Big institutional investors around the world are cautiously investing more capital in hedge funds over the next 12 months, with a view to increasing allocations over the longer term, according to a survey by the alternatives research firm Preqin. Preqin, which has offices in London and New York, surveyed 50 of the largest institutional investors in hedge funds during July and published a summary report in August. The report indicated a modest increase in support for hedge funds this year, with a more significant increase in later years. Clearly the possibility of a doubledip recession is weighing on the minds of investors in Europe and the US, as perhaps elsewhere. For hedge fund managers, the experience of the past two years of the global financial crisis caused them to become more reliant on institutional investor support, rather than its traditional base of high-net-worth individuals.

This requires greater transparency and more detailed reporting by the managers.

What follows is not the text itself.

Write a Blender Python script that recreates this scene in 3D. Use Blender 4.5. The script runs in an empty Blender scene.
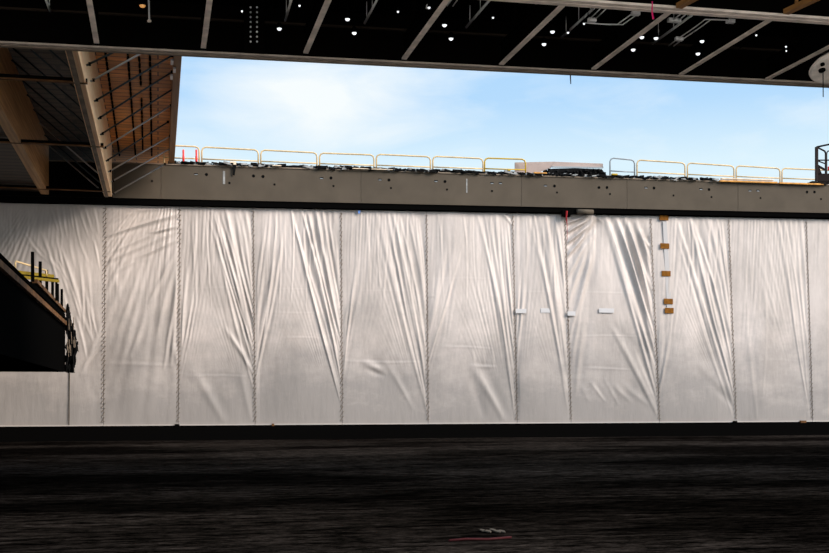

The Preqin survey results show that 26 per cent of big investors were below their target allocation to hedge funds and would be looking for new investment opportunities over the next 12 months. Asked to say whether they will be allocating more, the same, or less in the next 12 months, only 15 per cent said “less’, 56 per cent ‘the same’ and 29 per cent ‘more’. Most – 53 per cent – intended to maintain the same number of hedge fund relationships, but another 37 per cent said they would likely increase the number of relationships, indicating a strong uptick in new mandates. Over the longer term, 46 per cent of respondents planned to increase their hedge fund allocations in the next three-to-fiveyear period, which is a significantly higher proportion than over the next 12 months. The survey results also showed that investors were generally satisfied with the performance of their hedge fund investments over the past 12 months, with 69 per cent saying that they either met or exceeded expectations.

Nevertheless, a worrying 31 per cent felt that their hedge fund managers had fallen short of expectations in that time period. In terms of preferred hedge fund strategies, long/short equities is the standout, followed by global macro. Preqin said it was not surprising, given the current economic climate, that investors were seeking to invest in such liquid hedge fund strategies rather than less liquid ones. According to the report: “While credit and distressed securities/ debt are still popular strategies (ranked third and fourth), none of the surveyed investors favoured funds-of-hedge-funds. “Those that have been investing in hedge funds for a while tend to move away from this type of fund as they become more familiar with the asset class, preferring to invest directly instead.